Same story here: operationally, both are usually equivalent, but from
the typing point of view there is a difference (let-bound identifiers
may be assigned polymorphic types).

In Haskell, there is also a difference with respect to laziness of
pattern matching. Frankly, I always fail to recall this semantic detail
correctly. I believe let matches lazily, while case and \ are strict.

- Andreas

--
Andreas Rossberg, ross...@ps.uni-sb.de

"Computer games don't affect kids; I mean if Pac Man affected us
as kids, we would all be running around in darkened rooms, munching
magic pills, and listening to repetitive electronic music."
- Kristian Wilson, Nintendo Inc.

[Marcin 'Qrczak' Kowalczyk]

Thu, 20 Dec 2001 23:55:51 -0500, David Feuer <David...@brown.edu> pisze:

> I'm curious: Is
>
> let p1=e1
> p2=e2
> ....
> in e
>
> the same as
> case e1 of
> p1->case e2 of
> p2->... e
>
> ?

No. let matches e1 with p1 lazily: it doesn't check if it matches right
at the beginning, but only when one of variables introduced by p1 is
used. OTOH case begins with evaluating as much of e1 as p1 requires
and checking whether it matches. The same applies to e2 and p2.

When p1 is something like (x,y), which matches every value of the
corresponding type, it's still evaluated at different points of time
by let and case. This matters if e1 happens not to terminate.

Besides this, there is a difference in typing: if e1 is polymorphic
and p1 is a variable with an explicit type signature, different uses
of this variable may choose to instantiate the type differently.

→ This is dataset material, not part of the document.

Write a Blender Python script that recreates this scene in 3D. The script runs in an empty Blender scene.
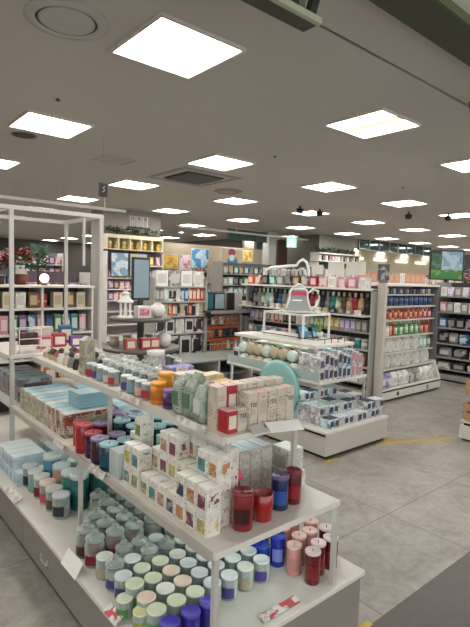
import bpy, math, random
from mathutils import Vector, Matrix
random.seed(7)
S = bpy.context.scene; COL = S.collection
PI = math.pi
HC = 1.55; FPX = 492.34
# ------------------------------------------------------------------ camera
RT = Vector((0.7631947, -0.64549528, 0.02949062)); UP = Vector((0.02543894, 0.07561863, 0.99681226)); FW = Vector((0.64566765, 0.76001162, -0.07413245))
cd = bpy.data.cameras.new('camera'); cam = bpy.data.objects.new('camera', cd); COL.objects.link(cam)
cd.sensor_fit = 'HORIZONTAL'; cd.sensor_width = 36; cd.lens = 36 * FPX / 470
cd.clip_start = .05; cd.clip_end = 100
mm = Matrix((RT, UP, -FW)).transposed().to_4x4(); mm.translation = (0, 0, HC); cam.matrix_world = mm
S.camera = cam
def at(px, py, z):                     # measured photo point on a horizontal plane -> place in the shop
    d = RT * ((px - 235) / FPX) - UP * ((py - 313.5) / FPX) + FW
    t = (z - HC) / d.z
    return d.x * t, d.y * t
# ------------------------------------------------------------------ materials
MC = {}
def rgb(h):
    h = h.lstrip('#'); v = [int(h[i:i+2], 16) / 255 for i in (0, 2, 4)]
    return [c / 12.92 if c < .04045 else ((c + .055) / 1.055) ** 2.4 for c in v] + [1]
def newm(name):
    m = bpy.data.materials.new(name); m.use_nodes = True
    n = m.node_tree.nodes; return m, n, m.node_tree.links, n['Principled BSDF']
def mat(h, rough=.45, metal=0, coat=0, var=.08, vs=9):
    k = ('m', h, rough, metal, coat, var)
    if k in MC: return MC[k]
    m, n, l, b = newm('paint_' + h)
    c = rgb(h)
    tc = n.new('ShaderNodeTexCoord'); no = n.new('ShaderNodeTexNoise'); no.inputs['Scale'].default_value = vs
    l.new(tc.outputs['Object'], no.inputs['Vector'])
    mx = n.new('ShaderNodeMix'); mx.data_type = 'RGBA'
    mx.inputs[6].default_value = [x * (1 - var) for x in c[:3]] + [1]; mx.inputs[7].default_value = [min(1, x * (1 + var)) for x in c[:3]] + [1]
    l.new(no.outputs['Fac'], mx.inputs[0]); l.new(mx.outputs[2], b.inputs['Base Color'])
    b.inputs['Roughness'].default_value = rough; b.inputs['Metallic'].default_value = metal; b.inputs['Coat Weight'].default_value = coat
    MC[k] = m; return m
def pr(base, accent, ink='#2c2c30', s=1.0, a=.52, i=.57, rough=.4):
    """printed packaging: blocks of accent colour and lines of small dark print"""
    k = ('p', base, accent, ink, s, a, i)
    if k in MC: return MC[k]
    m, n, l, b = newm('print_' + base + accent)
    tc = n.new('ShaderNodeTexCoord'); oi = n.new('ShaderNodeObjectInfo')
    ad = n.new('ShaderNodeVectorMath'); ad.operation = 'ADD'
    sc = n.new('ShaderNodeVectorMath'); sc.operation = 'SCALE'; sc.inputs[0].default_value = (7, 5, 3)
    l.new(oi.outputs['Random'], sc.inputs['Scale']); l.new(tc.outputs['Object'], ad.inputs[0]); l.new(sc.outputs[0], ad.inputs[1])
    vo = n.new('ShaderNodeTexVoronoi'); vo.distance = 'CHEBYCHEV'; vo.inputs['Scale'].default_value = 22 * s
    l.new(ad.outputs[0], vo.inputs['Vector'])
    sp = n.new('ShaderNodeSeparateColor'); l.new(vo.outputs['Color'], sp.inputs[0])
    g1 = n.new('ShaderNodeMath'); g1.operation = 'GREATER_THAN'; g1.inputs[1].default_value = a; l.new(sp.outputs[0], g1.inputs[0])
    mp = n.new('ShaderNodeMapping'); mp.inputs['Scale'].default_value = (1, 1, 2.6); l.new(ad.outputs[0], mp.inputs['Vector'])
    no = n.new('ShaderNodeTexNoise'); no.inputs['Scale'].default_value = 75 * s; no.inputs['Detail'].default_value = 1; l.new(mp.outputs[0], no.inputs['Vector'])
    g2a = n.new('ShaderNodeMath'); g2a.operation = 'GREATER_THAN'; g2a.inputs[1].default_value = i - .05; l.new(no.outputs['Fac'], g2a.inputs[0])
    n3 = n.new('ShaderNodeTexNoise'); n3.inputs['Scale'].default_value = 16 * s; n3.inputs['Detail'].default_value = 0; l.new(ad.outputs[0], n3.inputs['Vector'])
    g3 = n.new('ShaderNodeMath'); g3.operation = 'GREATER_THAN'; g3.inputs[1].default_value = .5; l.new(n3.outputs['Fac'], g3.inputs[0])
    sx = n.new('ShaderNodeSeparateXYZ'); l.new(tc.outputs['Object'], sx.inputs[0])
    fz = n.new('ShaderNodeMath'); fz.operation = 'MULTIPLY'; fz.inputs[1].default_value = 90 * s; l.new(sx.outputs['Z'], fz.inputs[0])
    ff = n.new('ShaderNodeMath'); ff.operation = 'FRACT'; l.new(fz.outputs[0], ff.inputs[0])
    g4 = n.new('ShaderNodeMath'); g4.operation = 'GREATER_THAN'; g4.inputs[1].default_value = .4; l.new(ff.outputs[0], g4.inputs[0])
    mA = n.new('ShaderNodeMath'); mA.operation = 'MULTIPLY'; l.new(g2a.outputs[0], mA.inputs[0]); l.new(g3.outputs[0], mA.inputs[1])
    g2 = n.new('ShaderNodeMath'); g2.operation = 'MULTIPLY'; l.new(mA.outputs[0], g2.inputs[0]); l.new(g4.outputs[0], g2.inputs[1])
    m1 = n.new('ShaderNodeMix'); m1.data_type = 'RGBA'; m1.inputs[6].default_value = rgb(base); m1.inputs[7].default_value = rgb(accent); l.new(g1.outputs[0], m1.inputs[0])
    m2 = n.new('ShaderNodeMix'); m2.data_type = 'RGBA'; m2.inputs[7].default_value = rgb(ink); l.new(m1.outputs[2], m2.inputs[6]); l.new(g2.outputs[0], m2.inputs[0])
    l.new(m2.outputs[2], b.inputs['Base Color']); b.inputs['Roughness'].default_value = rough
    MC[k] = m; return m
def glass(h, clear=.75, rough=.08):
    k = ('g', h, clear)
    if k in MC: return MC[k]
    m, n, l, b = newm('glass_' + h); b.inputs['Base Color'].default_value = rgb(h); b.inputs['Roughness'].default_value = rough
    b.inputs['Coat Weight'].default_value = .5
    tr = n.new('ShaderNodeBsdfTransparent'); tr.inputs[0].default_value = [min(1, .55 + .45 * x) for x in rgb(h)[:3]] + [1]
    fr = n.new('ShaderNodeLayerWeight'); fr.inputs['Blend'].default_value = .35
    mr = n.new('ShaderNodeMapRange'); mr.inputs['From Min'].default_value = 0; mr.inputs['From Max'].default_value = .9
    mr.inputs['To Min'].default_value = 1 - clear; mr.inputs['To Max'].default_value = .9; l.new(fr.outputs['Facing'], mr.inputs['Value'])
    mx = n.new('ShaderNodeMixShader'); l.new(mr.outputs[0], mx.inputs[0]); l.new(tr.outputs[0], mx.inputs[1]); l.new(b.outputs[0], mx.inputs[2])
    l.new(mx.outputs[0], n['Material Output'].inputs['Surface']); MC[k] = m; return m
def emit(h, s):
    k = ('e', h, s)
    if k in MC: return MC[k]
    m, n, l, b = newm('light_' + h); b.inputs['Base Color'].default_value = (.8, .8, .8, 1)
    b.inputs['Emission Color'].default_value = rgb(h); b.inputs['Emission Strength'].default_value = s
    MC[k] = m; return m
def floor_mat(name, c1, c2, tile, ox, oy, line, rough):
    m, n, l, b = newm(name)
    tc = n.new('ShaderNodeTexCoord'); mp = n.new('ShaderNodeMapping'); mp.inputs['Location'].default_value = (-ox, -oy, 0)
    l.new(tc.outputs['Object'], mp.inputs['Vector'])
    br = n.new('ShaderNodeTexBrick'); br.offset = 0; br.inputs['Scale'].default_value = 1
    br.inputs['Brick Width'].default_value = tile; br.inputs['Row Height'].default_value = tile
    br.inputs['Mortar Size'].default_value = .0035; br.inputs['Mortar Smooth'].default_value = .2
    br.inputs['Color1'].default_value = (1, 1, 1, 1); br.inputs['Color2'].default_value = (.93, .93, .93, 1); br.inputs['Mortar'].default_value = (line, line, line, 1)
    l.new(mp.outputs[0], br.inputs['Vector'])
    no = n.new('ShaderNodeTexNoise'); no.inputs['Scale'].default_value = 2.6; no.inputs['Detail'].default_value = 8; no.inputs['Roughness'].default_value = .72; no.inputs['Distortion'].default_value = 1.2
    l.new(tc.outputs['Object'], no.inputs['Vector'])
    n2 = n.new('ShaderNodeTexNoise'); n2.inputs['Scale'].default_value = 22; n2.inputs['Detail'].default_value = 4; l.new(tc.outputs['Object'], n2.inputs['Vector'])
    av = n.new('ShaderNodeMath'); av.operation = 'MULTIPLY_ADD'; av.inputs[1].default_value = .35; l.new(n2.outputs['Fac'], av.inputs[0]); l.new(no.outputs['Fac'], av.inputs[2])
    cr = n.new('ShaderNodeValToRGB'); cr.color_ramp.elements[0].position = .45; cr.color_ramp.elements[0].color = rgb(c1)
    cr.color_ramp.elements[1].position = .9; cr.color_ramp.elements[1].color = rgb(c2); l.new(av.outputs[0], cr.inputs[0])
    mx = n.new('ShaderNodeMix'); mx.data_type = 'RGBA'; mx.blend_type = 'MULTIPLY'; mx.inputs[0].default_value = 1
    l.new(cr.outputs[0], mx.inputs[6]); l.new(br.outputs['Color'], mx.inputs[7]); l.new(mx.outputs[2], b.inputs['Base Color'])
    b.inputs['Roughness'].default_value = rough; return m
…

Ignoring that, and ignoring the possibility of recursion (when e1
mentions variables introduced by p1 and p2), 'let p1 = e1 in x'
is equivalent to 'case e1 of ~p1 -> x' (note '~' which makes the
pattern lazy).

--
__("< Marcin Kowalczyk * qrc...@knm.org.pl http://qrczak.ids.net.pl/
\__/
^^
QRCZAK

[Feuer]

Marcin 'Qrczak' Kowalczyk wrote:

> Thu, 20 Dec 2001 23:55:51 -0500, David Feuer <David...@brown.edu> pisze:
>
> > I'm curious: Is
> >
> > let p1=e1
> > p2=e2
> > ....
> > in e
> >
> > the same as
> > case e1 of
> > p1->case e2 of
> > p2->... e
> >
> > ?
>
> No. let matches e1 with p1 lazily: it doesn't check if it matches right
> at the beginning, but only when one of variables introduced by p1 is
> used. OTOH case begins with evaluating as much of e1 as p1 requires
> and checking whether it matches. The same applies to e2 and p2.
>
> When p1 is something like (x,y), which matches every value of the
> corresponding type, it's still evaluated at different points of time
> by let and case. This matters if e1 happens not to terminate.
>
> Besides this, there is a difference in typing: if e1 is polymorphic
> and p1 is a variable with an explicit type signature, different uses
> of this variable may choose to instantiate the type differently.

case (e1,e2,...) of
~(p1,p2,...)->e

This gets rid of the recursion problem, but I guess it doesn't fix
polymorphism? I wonder... would it be possible to extend case expressions to
deal with this too? This would make them even more expressive.... i.e., allow
not only pattern bindings but also function bindings. I don't know a good
syntax for this, but maybe the following?

case (#x+1#,q) of
(_,3) -> 4
(f x,_) -> q

Would this kind of thing be possible?